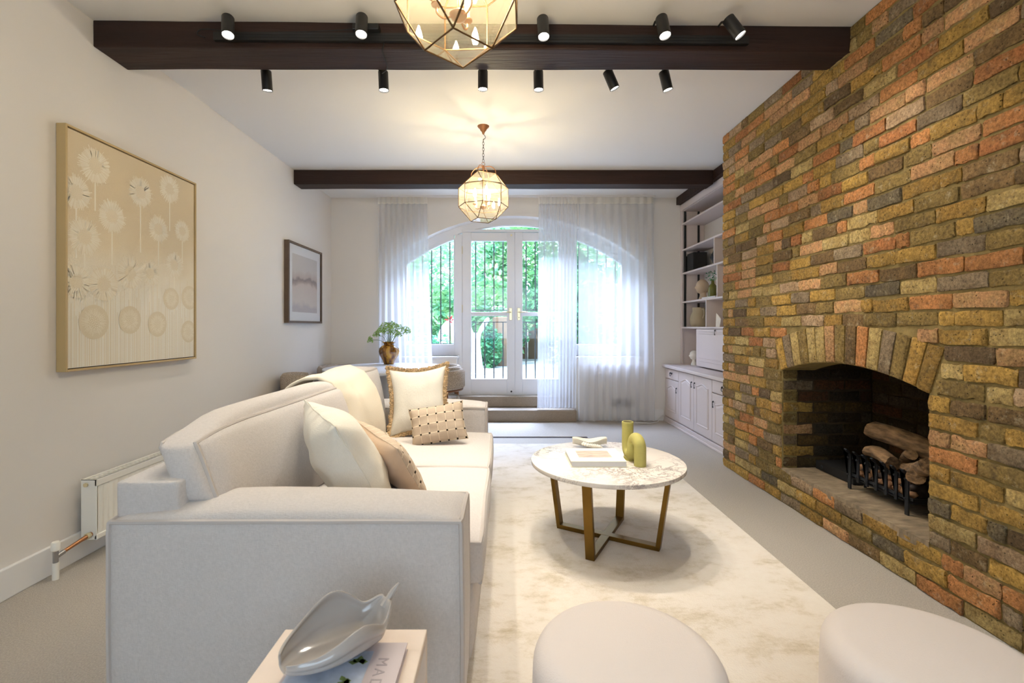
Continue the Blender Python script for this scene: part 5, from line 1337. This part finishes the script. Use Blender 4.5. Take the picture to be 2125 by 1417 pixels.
def spot(loc, tilt, label, track_y, power=1.0, aim=None):
    """loc: top of the barrel; tilt: (about x, about y) radians"""
    t = thing('spotlight', loc, label, 'spotlight', 'black track spotlights on the near beam')
    R = Matrix.Rotation(tilt[1], 3, 'Y') @ Matrix.Rotation(tilt[0], 3, 'X'); base = Vector(loc)
    def tr(mb): mb.v = [tuple(base + R @ Vector(v)) for v in mb.v]; return mb
    r, H = 0.030, 0.118
    tr(MB().lathe([(0.024, 0.0), (r - 0.002, -0.002), (r, -0.006), (r, -H), (r - 0.0025, -H), (r - 0.0035, -H + 0.012)], n=28, cap=False)).build('barrel', black_m, t, smooth=True)
    tr(MB().lathe([(0.001, -0.0015), (0.0245, -0.0015)], n=28, cap=False)).build('end_cap', black_m, t)
    tr(MB().lathe([(0.001, -H + 0.0075), (r - 0.0035, -H + 0.0075)], n=28, cap=False)).build('lens', lens_m, t)
    p0 = base + R @ Vector((0, 0, -0.012)); p1 = Vector((loc[0] - 0.02, track_y, p0.z + 0.006))
    MB().tube([p0, (p0 + p1)/2 + Vector((-0.012, 0, 0.004)), p1], 0.006, 8).build('bracket', black_m, t, smooth=True)
    lp = base + R @ Vector((0, 0, -H - 0.004))
    d = lamp('SPOT', 'spot_light', lp, SPOT_W * power, (1.0, 0.925, 0.81), spot_size=math.radians(74), spot_blend=0.75, shadow_soft_size=0.022)
    d.rotation_euler = R.to_euler()
def px(x, y, Y): return ((x - VX) * Y / F, Y, 1.2 + (HY - y) * Y / F)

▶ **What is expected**
Restate the data above word for word. Do not include the images.

▶ **Exercise solution**
Continue the Blender Python script for this scene: part 5, from line 1337. This part finishes the script. Use Blender 4.5. Take the picture to be 2125 by 1417 pixels.
def spot(loc, tilt, label, track_y, power=1.0, aim=None):
    """loc: top of the barrel; tilt: (about x, about y) radians"""
    t = thing('spotlight', loc, label, 'spotlight', 'black track spotlights on the near beam')
    R = Matrix.Rotation(tilt[1], 3, 'Y') @ Matrix.Rotation(tilt[0], 3, 'X'); base = Vector(loc)
    def tr(mb): mb.v = [tuple(base + R @ Vector(v)) for v in mb.v]; return mb
    r, H = 0.030, 0.118
    tr(MB().lathe([(0.024, 0.0), (r - 0.002, -0.002), (r, -0.006), (r, -H), (r - 0.0025, -H), (r - 0.0035, -H + 0.012)], n=28, cap=False)).build('barrel', black_m, t, smooth=True)
    tr(MB().lathe([(0.001, -0.0015), (0.0245, -0.0015)], n=28, cap=False)).build('end_cap', black_m, t)
    tr(MB().lathe([(0.001, -H + 0.0075), (r - 0.0035, -H + 0.0075)], n=28, cap=False)).build('lens', lens_m, t)
    p0 = base + R @ Vector((0, 0, -0.012)); p1 = Vector((loc[0] - 0.02, track_y, p0.z + 0.006))
    MB().tube([p0, (p0 + p1)/2 + Vector((-0.012, 0, 0.004)), p1], 0.006, 8).build('bracket', black_m, t, smooth=True)
    lp = base + R @ Vector((0, 0, -H - 0.004))
    d = lamp('SPOT', 'spot_light', lp, SPOT_W * power, (1.0, 0.925, 0.81), spot_size=math.radians(74), spot_blend=0.75, shadow_soft_size=0.022)
    d.rotation_euler = R.to_euler()
def px(x, y, Y): return ((x - VX) * Y / F, Y, 1.2 + (HY - y) * Y / F)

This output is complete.